南仏カップ=マルタンに女性家具デザイナーの先駆け、アイリーン・グレイが設計したヴィラ[E—1027]がある。20世紀の巨匠建築家ル・コルビュジエがあまりの居心地のよさに嫉妬したという、海に面した崖の上の家だ。竣工したのは1929年で、当時としてはかなり先進的な家だったが、今見てもそのスタイルは古びるどころかモダンで普遍的。現代の私たちも違和感なく住めるであろう、機能とデザインの融合があちこちにちりばめられている。

Living room

ここは大豪邸というわけではなく、どちらかというとコンパクトな平面を分割し、形に制限のあるスペースを工夫して使っている。たとえば海を望む大きな開口部があるリビングは家中でもっとも快適な場所だが、ベッドも置いてしまうことでゲストもソファ代わりに寝そべったりできる。グレイがデザインしたサイドテーブル〈E—1027〉はスチールの脚がベッドの下に入る省スペース設計。
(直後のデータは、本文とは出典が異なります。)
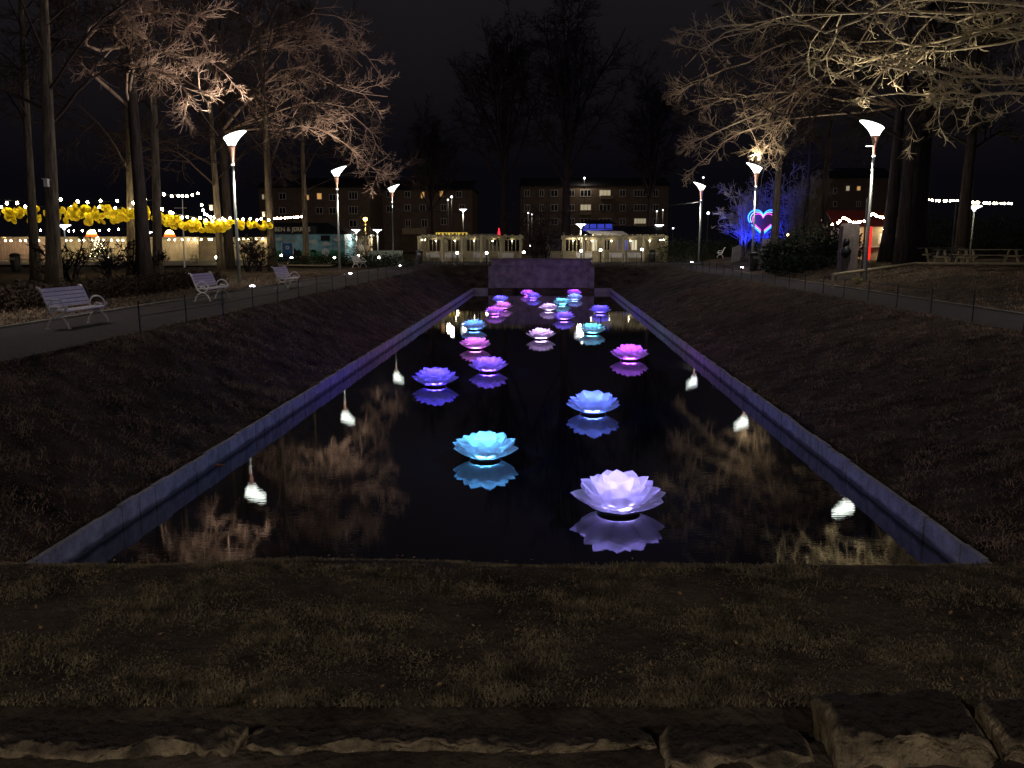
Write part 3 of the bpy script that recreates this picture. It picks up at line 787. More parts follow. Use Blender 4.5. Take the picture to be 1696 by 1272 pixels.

丸みを帯びたチェストは引き出しが回転式だから両側から開けることができ、閉じているときは空間をさりげなく仕切る役割も果たす。

Alcove

蝶番で開閉する青い壁はすぐ裏のシャワー室の目隠しで、シャワー室の前には小さなアルコーブがあり、デイベッドが置かれている。頭側の壁には収納棚を取り付け、アームが自由に動く書見台は寝転びながら読書ができるという優れものだ。ちなみにこの簡易ベッドは上から蚊帳をつることもできた。海水浴後の昼下がりにここでお昼寝なんて、さぞ気持ちいいだろう。

グレイは他にもラグやチェア、照明器具を自分でデザインしている。華美に走らず、とことん機能に徹したこのヴィラは、狭い部屋をいかに有効利用するかに悩む私たちにヒントを与えてくれそうだ。